[DATA SHOWN start]

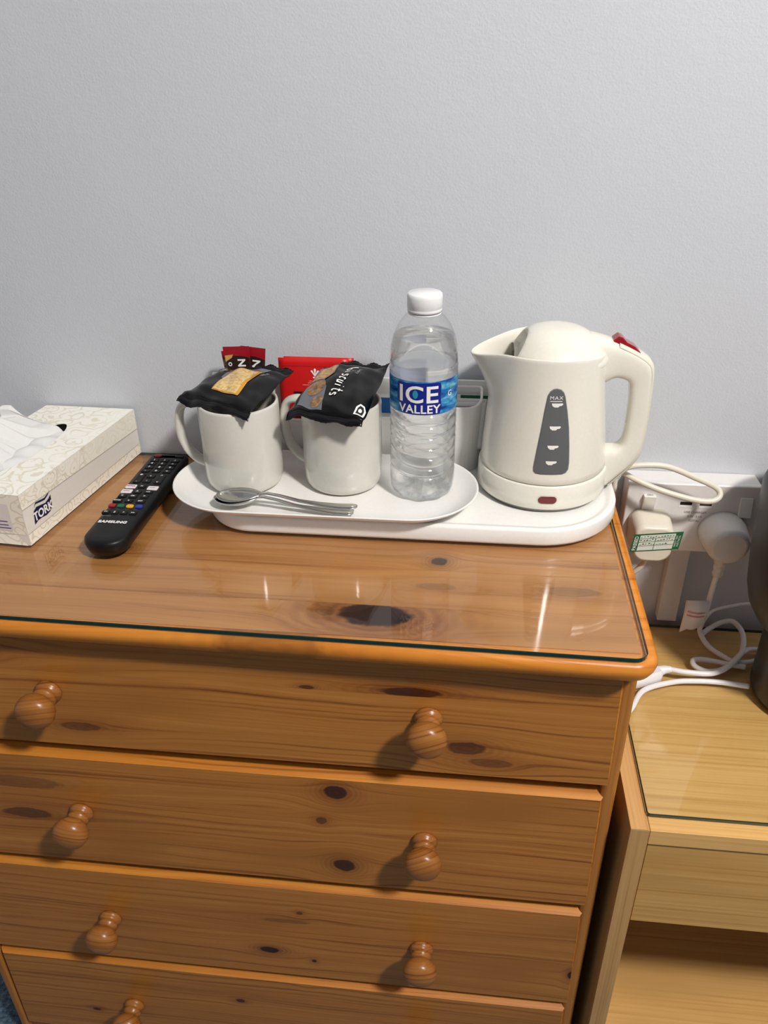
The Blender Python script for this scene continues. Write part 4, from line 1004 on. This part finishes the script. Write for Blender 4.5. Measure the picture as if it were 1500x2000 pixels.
for a in ((-.0190, .0010, .0185, .0014), (-.0190, -.0040, .0185, -.0036), (-.0190, .0055, .0185, .0059), (-.0020, -.0100, -.0016, .0055)): patch('sticker_rule', [(a[0], a[1]), (a[2], a[1]), (a[2], a[3]), (a[0], a[3])], stk(.0006), sk_, M_ink)
for k in range(34):                          # illegible handwriting on the sticker
    x_ = -.0180+(k % 12)*.0030+random.uniform(0, .0008); z_ = (.0070, .0025, -.0025)[k//12]+random.uniform(-.0008, .0006); h_ = random.uniform(.0008, .0022); l_ = random.uniform(.0010, .0024)
    patch('sticker_print', [(x_, z_), (x_+l_, z_+h_*.4), (x_+l_*.9, z_+h_*.4+.0005), (x_+l_*.2, z_+h_)], stk(.0006), sk_, M_ink)

lc = thing('lamp_cord', (.290, -.055, -.08), 'white round plug with cord hanging down to the bedside table', 'cord')
plug(lc, .2935, -.0555, .0530, .0500, -.0348, -.0740, M_white_plug, True)
lathe('strain_relief', (0, 0, 0), [(.001, 0)], lc, M_white_plug, seg=4, caps=(False, False)) if False else None
tube('strain_relief', [(.2910, -.0600, -.0720), (.2918, -.0600, -.0850), (.2912, -.0600, -.1010)], lambda t_: .0078-.0026*t_+.0006*math.cos(t_*30), lc, M_white_plug, seg=16, n=10)
tube('cord', [(.2912, -.0600, -.1000), (.2895, -.0600, -.1250), (.2890, -.0600, -.1500), (.2885, -.0560, -.1720), (.2900, -.0530, -.1880), (.2990, -.0640, NG+.0040), (.3127, -.0820, NG+.0036), (.3224, -.0890, NG+.0036), (.3437, -.0880, NG+.0036), (.3900, -.0600, NG+.0036)], .0031, lc, M_cord_white)
# folded paper tag round the cord
tg = []
for i in range(13):
    t_ = i/12; x = .2880-.0270*t_; y = -.0660-.0060*math.sin(pi*t_*.9)
    tg.append([(x, y, -.1330+.004*math.sin(t_*3)), (x+.0003, y-.001, -.1500), (x-.0005, y-.0005, -.1690+.002*math.cos(t_*5)-.010*max(0, t_-.75)*4*(1 if t_ > .75 else 0))])
n_ = 3; V = [p for r_ in tg for p in r_]
ot = mesh('paper_tag', V, [(i*3+j, i*3+j+1, (i+1)*3+j+1, (i+1)*3+j) for i in range(12) for j in range(2)], lc, plain('white_paper_tag', (232, 226, 224), .6), smooth=True); mm = ot.modifiers.new('th', 'SOLIDIFY'); mm.thickness = .0004
for dz in (-.146, -.151):
    patch('tag_print', [(.2640, dz), (.2850, dz-.002), (.2850, dz-.0006), (.2640, dz+.0014)], lambda x, z: (x, -.0668-.0060*math.sin(pi*(.2880-x)/.0270*.9)-.0012, z), ot, plain('pink_tag_print', (214, 130, 130), .6), 4)

def cable(pts, label, r_=.0031):
    o = thing('white_cable', pts[0], label, 'cable', 'white cables on the bedside table')
    tube('cord', pts, r_, o, M_cord_white)
    return o
c_ = NG+.0036
cable([(.2960, -.0420, c_), (.3080, -.0330, c_+.004), (.3230, -.0275, c_+.010), (.3353, -.0290, c_+.012), (.3412, -.0485, c_+.010), (.3330, -.0790, c_+.008), (.3150, -.1040, c_+.008), (.2902, -.1225, c_+.008), (.2616, -.1235, c_+.008), (.2420, -.1200, c_+.008)], 'white cable curving round from under the paper tag to the white cord switch')
cable([(.2925, -.0420, c_+.004), (.2950, -.0440, -.1780), (.3007, -.0440, -.1640), (.3094, -.0430, -.1590), (.3218, -.0400, -.1570), (.3400, -.0350, -.1560), (.3700, -.0320, -.1560)], 'thin white cable arching up behind the lamp', .0018)
cable([(.3950, -.0700, c_), (.3520, -.0650, c_), (.3332, -.0800, c_+.005), (.3113, -.1010, c_), (.2898, -.1105, c_), (.2760, -.1030, c_), (.2755, -.0940, c_+.002), (.2900, -.0925, c_+.002), (.3126, -.0962, c_+.001), (.3330, -.0985, c_)], 'white cable bent back in a hairpin loop beside the lamp')
cable([(.1775, -.2000, c_), (.1922, -.1790, c_), (.2095, -.1500, c_), (.2440, -.1330, c_), (.2700, -.1285, c_), (.2986, -.1280, c_), (.3280, -.1320, c_)], 'white cable running from behind the pine chest to the lamp foot')
ws = thing('cord_switch', (.213, -.128, NG), 'white plug-in cord switch half hidden behind the pine chest corner', 'switch')
slab('body', [(.213+(x*.90-y*.44), -.129+(x*.44+y*.90)) for x, y in rrect(-.024, .020, -.0115, .0115, .007, 5)], [(.002, NG+.0004), (0, NG+.003), (0, NG+.012), (.003, NG+.016)], ws, M_cord_white, smooth=True)
lathe('button', (.2090, -.1310, NG+.0155), [(.006, 0), (.006, .0012), (.005, .0020), (.0005, .0022)], ws, M_white_plug, seg=24)
tube('strain_relief', [(.2280, -.1220, c_+.004), (.2360, -.1195, c_+.006), (.2440, -.1203, c_+.008)], lambda t_: .0070-.0034*t_, ws, M_cord_white, seg=14)

# ------------------------------------------------------------------ table lamp at the right edge
lp = thing('table_lamp', (.3900, -.1350, NG), 'dark slate grey lamp base standing on the bedside table', 'lamp')
lathe('foot', (.3900, -.1350, NG), [(.0005, .0003), (.054, .0003), (.0585, .0020), (.0600, .006), (.0600, .030), (.0600, .075), (.0590, .0860), (.0560, .0890), (.0005, .0890)], lp, M_dark_foot, seg=64)
lathe('body', (.3900, -.1350, NG), [(.0005, .0880), (.0560, .0885), (.0660, .0930), (.0760, .1030), (.0840, .1170), (.0890, .1350), (.0930, .1700), (.0965, .2200), (.0975, .2500), (.0940, .2640), (.0800, .2720), (.0300, .2745), (.0005, .2750)], lp, M_grey_slate, seg=72)
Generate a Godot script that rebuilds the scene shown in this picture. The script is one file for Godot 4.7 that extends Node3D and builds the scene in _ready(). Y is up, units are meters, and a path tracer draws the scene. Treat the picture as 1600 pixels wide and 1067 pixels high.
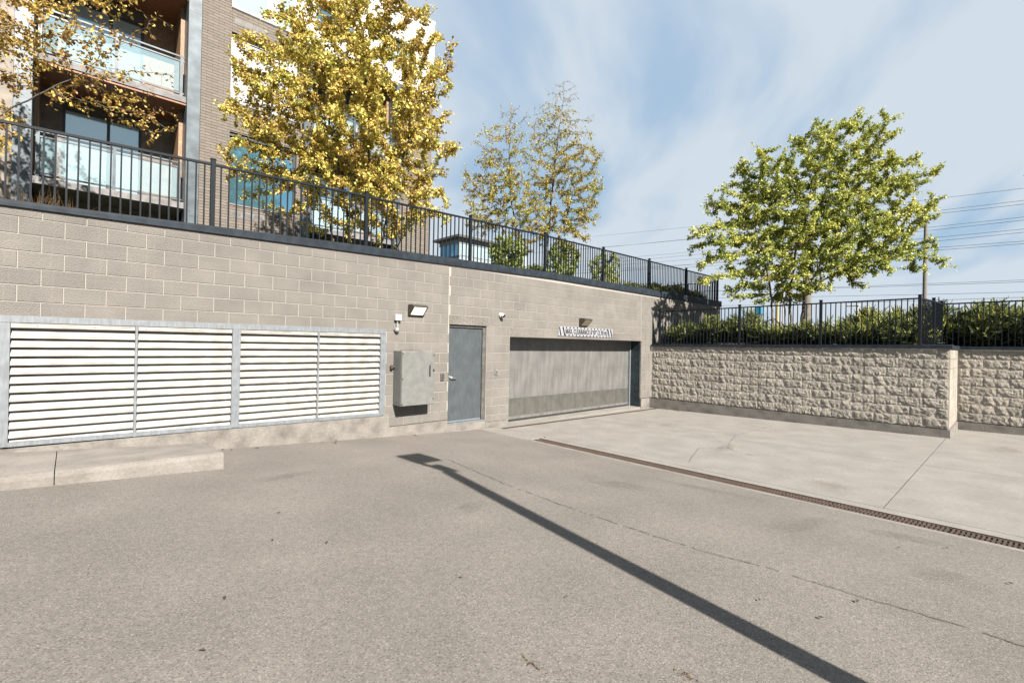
extends Node3D

# ---------------------------------------------------------------- mesh builder
class MB:
	var v := PackedVector3Array()
	var n := PackedVector3Array()
	func tri(a: Vector3, b: Vector3, c: Vector3) -> void:   # counter-clockwise from outside
		var m := (b - a).cross(c - a).normalized()
		v.append(a); v.append(c); v.append(b)
		n.append(m); n.append(m); n.append(m)
	func quad(a: Vector3, b: Vector3, c: Vector3, d: Vector3) -> void:
		tri(a, b, c); tri(a, c, d)
	func tri_n(a: Vector3, b: Vector3, c: Vector3, na: Vector3, nb: Vector3, nc: Vector3) -> void:
		v.append(a); v.append(c); v.append(b)
		n.append(na); n.append(nc); n.append(nb)
	func box(lo: Vector3, hi: Vector3) -> void:
		hull8([Vector3(lo.x, lo.y, lo.z), Vector3(hi.x, lo.y, lo.z), Vector3(hi.x, hi.y, lo.z), Vector3(lo.x, hi.y, lo.z), Vector3(lo.x, lo.y, hi.z), Vector3(hi.x, lo.y, hi.z), Vector3(hi.x, hi.y, hi.z), Vector3(lo.x, hi.y, hi.z)])
	func hull8(p: Array) -> void:   # 0-3 back (-z) lower left, lower right, upper right, upper left; 4-7 the same in front
		quad(p[4], p[5], p[6], p[7]); quad(p[1], p[0], p[3], p[2]); quad(p[0], p[4], p[7], p[3])
		quad(p[5], p[1], p[2], p[6]); quad(p[7], p[6], p[2], p[3]); quad(p[0], p[1], p[5], p[4])
	func cbox(lo: Vector3, hi: Vector3, c: float) -> void:   # all twelve edges chamfered
		var x := [lo.x, lo.x + c, hi.x - c, hi.x]
		var y := [lo.y, lo.y + c, hi.y - c, hi.y]
		var z := [lo.z, lo.z + c, hi.z - c, hi.z]
		for s in [0, 1]:
			var i := 3 if s else 0
			var j := 2 if s else 1
			var f := [[Vector3(x[i], y[1], z[1]), Vector3(x[i], y[2], z[1]), Vector3(x[i], y[2], z[2]), Vector3(x[i], y[1], z[2])], [Vector3(x[1], y[i], z[1]), Vector3(x[1], y[i], z[2]), Vector3(x[2], y[i], z[2]), Vector3(x[2], y[i], z[1])], [Vector3(x[1], y[1], z[i]), Vector3(x[2], y[1], z[i]), Vector3(x[2], y[2], z[i]), Vector3(x[1], y[2], z[i])]]
			for q in f:
				if s: quad(q[0], q[1], q[2], q[3])
				else: quad(q[3], q[2], q[1], q[0])
		var ctr := (lo + hi) * 0.5
		for sx in [0, 1]:
			for sy in [0, 1]:
				var ox := 3 if sx else 0
				var oy := 3 if sy else 0
				var ix := 2 if sx else 1
				var iy := 2 if sy else 1
				out(ctr, [Vector3(x[ox], y[iy], z[1]), Vector3(x[ix], y[oy], z[1]), Vector3(x[ix], y[oy], z[2]), Vector3(x[ox], y[iy], z[2])])
				out(ctr, [Vector3(x[ox], y[1], z[iy]), Vector3(x[ix], y[1], z[oy]), Vector3(x[ix], y[2], z[oy]), Vector3(x[ox], y[2], z[iy])])
				out(ctr, [Vector3(x[1], y[ox], z[iy]), Vector3(x[1], y[ix], z[oy]), Vector3(x[2], y[ix], z[oy]), Vector3(x[2], y[ox], z[iy])])
				for sz in [0, 1]:
					var oz := 3 if sz else 0
					var iz := 2 if sz else 1
					out(ctr, [Vector3(x[ox], y[iy], z[iz]), Vector3(x[ix], y[oy], z[iz]), Vector3(x[ix], y[iy], z[oz])])
	func out(ctr: Vector3, q: Array) -> void:   # a face turned away from ctr
		var m: Vector3 = (q[1] - q[0]).cross(q[2] - q[0])
		if m.dot(q[0] - ctr) < 0.0: q.reverse()
		if q.size() == 3: tri(q[0], q[1], q[2])
		else: quad(q[0], q[1], q[2], q[3])
	func prism(poly: PackedVector2Array, axis: int, a: float, b: float) -> void:   # a convex outline swept along axis: 0 x (outline z,y), 1 y (outline x,z), 2 z (outline x,y)
		var at := func(p: Vector2, t: float) -> Vector3:
			return Vector3(t, p.y, p.x) if axis == 0 else Vector3(p.x, t, p.y) if axis == 1 else Vector3(p.x, p.y, t)
		var mid := Vector2.ZERO
		for p in poly: mid += p
		mid /= poly.size()
		var ctr: Vector3 = at.call(mid, (a + b) * 0.5)
		for i in poly.size():
			var p := poly[i]
			var q := poly[(i + 1) % poly.size()]
			out(ctr, [at.call(p, a), at.call(q, a), at.call(q, b), at.call(p, b)])
			out(ctr, [at.call(mid, a), at.call(p, a), at.call(q, a)])
			out(ctr, [at.call(mid, b), at.call(p, b), at.call(q, b)])
	func tube(a: Vector3, b: Vector3, ra: float, rb: float, sides := 6, caps := false) -> void:
		var d := (b - a).normalized()
		var u := d.cross(Vector3.UP if absf(d.y) < 0.9 else Vector3.RIGHT).normalized()
		var w := d.cross(u)
		for i in sides:
			var t0 := TAU * i / sides
			var t1 := TAU * (i + 1) / sides
			var n0 := u * cos(t0) + w * sin(t0)
			var n1 := u * cos(t1) + w * sin(t1)
			tri_n(a + n0 * ra, a + n1 * ra, b + n1 * rb, n0, n1, n1)
			tri_n(a + n0 * ra, b + n1 * rb, b + n0 * rb, n0, n1, n0)
			if caps:
				tri(a, a + n1 * ra, a + n0 * ra)
				tri(b, b + n0 * rb, b + n1 * rb)
	func ball(c: Vector3, r: float, seg := 10, squash := Vector3.ONE) -> void:
		for i in seg:
			for j in seg:
				var q := []
				for k in [[0, 0], [1, 0], [1, 1], [0, 1]]:
					var a: float = TAU * (i + k[0]) / seg
					var b: float = PI * (j + k[1]) / seg - PI / 2
					q.append(Vector3(cos(b) * cos(a), sin(b), cos(b) * sin(a)))
				for t in [[0, 2, 1], [0, 3, 2]]:
					tri_n(c + q[t[0]] * r * squash, c + q[t[1]] * r * squash, c + q[t[2]] * r * squash, q[t[0]], q[t[1]], q[t[2]])
	func mesh() -> ArrayMesh:
		var a := []
		a.resize(Mesh.ARRAY_MAX)
		a[Mesh.ARRAY_VERTEX] = v
		a[Mesh.ARRAY_NORMAL] = n
		var m := ArrayMesh.new()
		m.add_surface_from_arrays(Mesh.PRIMITIVE_TRIANGLES, a)
		return m

var taken := {}
var M := {}
var T := {}
var rng := RandomNumberGenerator.new()

func numbered(called: String) -> String:
	var k: int = taken.get(called, 0)
	taken[called] = k + 1
	return called if k == 0 else "%s_%03d" % [called, k]

func tag(o: Node3D, label: String, category: String, group := "") -> Node3D:
	o.set_meta("label", label); o.set_meta("category", category)
	if group: o.set_meta("group", group)
	return o

func thing(called: String, label: String, category: String, at := Vector3.ZERO, group := "") -> Node3D:
	var o := Node3D.new()
	o.name = numbered(called)
	add_child(o)
	o.position = at
	return tag(o, label, category, group)

func part(called: String, mesh: Mesh, m: Material, parent: Node3D, at := Vector3.ZERO) -> MeshInstance3D:   # at: in the world; parents are only moved, not turned
	var o := MeshInstance3D.new()
	o.mesh = mesh
	o.material_override = m
	if parent == self:
		o.name = numbered(called)
		add_child(o)
	else:
		var k: int = parent.get_meta("n_" + called, 0)
		parent.set_meta("n_" + called, k + 1)
		o.name = called if k == 0 else "%s_%03d" % [called, k]
		parent.add_child(o, true)
	var base := Vector3.ZERO
	var up: Node = parent
	while up != self:
		base += up.position
		up = up.get_parent()
	o.position = at - base
	return o

func struct(called: String, mesh: Mesh, m: Material) -> MeshInstance3D:
	var o := part(called, mesh, m, self)
	o.set_meta("kind", "structure")
	return o

func boxm(lo: Vector3, hi: Vector3, c := 0.0) -> ArrayMesh:
	var b := MB.new()
	if c > 0.0: b.cbox(lo, hi, c)
	else: b.box(lo, hi)
	return b.mesh()

# ---------------------------------------------------------------- textures and materials
func noise_tex(sd: int, freq: float, oct: int, lo: float, hi: float, size := 512, gamma := 1.0, kind := 0) -> ImageTexture:
	var f := FastNoiseLite.new()
	f.seed = sd
	f.frequency = freq
	f.fractal_octaves = oct
	f.noise_type = FastNoiseLite.TYPE_CELLULAR if kind == 1 else FastNoiseLite.TYPE_SIMPLEX_SMOOTH
	if kind == 1:
		f.cellular_return_type = FastNoiseLite.RETURN_CELL_VALUE
	var im := f.get_seamless_image(size, size)
	im.convert(Image.FORMAT_L8)
	var d := im.get_data()
	for i in d.size():
		d[i] = clampi(int(255.0 * (lo + (hi - lo) * pow(d[i] / 255.0, gamma))), 0, 255)
	return ImageTexture.create_from_image(Image.create_from_data(size, size, false, Image.FORMAT_L8, d))

func speck_tex(sd: int, size: int, base: float, spread: float, light: float, dark: float, big: int) -> ImageTexture:   # asphalt: stones of a few pixels, light and dark
	rng.seed = sd
	var f := FastNoiseLite.new()
	f.seed = sd
	f.frequency = 0.02
	var im := f.get_seamless_image(size, size)
	im.convert(Image.FORMAT_L8)
	var d := im.get_data()
	for i in d.size():
		d[i] = clampi(int(255.0 * (base + 0.10 * (d[i] / 255.0 - 0.5) + spread * (rng.randf() + rng.randf() - 1.0))), 0, 255)
	for k in big:
		var x := rng.randi() % size
		var y := rng.randi() % size
		var r := rng.randi_range(1, 3)
		var t := light if rng.randf() < 0.55 else dark
		t = lerpf(base, t, rng.randf_range(0.3, 1.0))
		for j in range(-r, r + 1):
			for i in range(-r, r + 1):
				if i * i + j * j <= r * r - (1 if r > 1 and rng.randf() < 0.4 else 0):
					d[posmod(y + j, size) * size + posmod(x + i, size)] = clampi(int(255.0 * t), 0, 255)
	return ImageTexture.create_from_image(Image.create_from_data(size, size, false, Image.FORMAT_L8, d))

func mat(called: String, c: Color, rough := 0.85, metal := 0.0, opt := {}) -> StandardMaterial3D:   # c: linear base colour
	var m := StandardMaterial3D.new()
	m.resource_name = called
	m.albedo_color = c.linear_to_srgb()
	m.roughness = rough
	m.metallic = metal
	if opt.has("tex"):
		m.albedo_texture = T[opt.tex]
		m.uv1_triplanar = true
		m.uv1_world_triplanar = true
		m.uv1_scale = opt.get("scale", Vector3.ONE)
	if opt.has("height"):
		m.heightmap_enabled = true
		m.heightmap_texture = T[opt.height]
		m.heightmap_scale = opt.get("relief", 0.3)
		m.uv1_triplanar = true
		m.uv1_world_triplanar = true
		m.uv1_scale = opt.get("scale", Vector3.ONE)
	if opt.has("detail"):
		m.detail_enabled = true
		m.detail_albedo = T[opt.detail]
		m.detail_blend_mode = BaseMaterial3D.BLEND_MODE_MUL
		m.detail_uv_layer = BaseMaterial3D.DETAIL_UV_2
		m.uv2_triplanar = true
		m.uv2_world_triplanar = true
		m.uv2_scale = opt.get("dscale", Vector3.ONE * 0.2)
	if opt.has("rtex"):
		m.roughness_texture = T[opt.rtex]
	M[called] = m
	return m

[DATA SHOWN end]

# DO THIS
Copy each line that holds the word "extends".

# COMPLETE RESPONSE
Generate a Godot script that rebuilds the scene shown in this picture. The script is one file for Godot 4.7 that extends Node3D and builds the scene in _ready(). Y is up, units are meters, and a path tracer draws the scene. Treat the picture as 1600 pixels wide and 1067 pixels high.
extends Node3D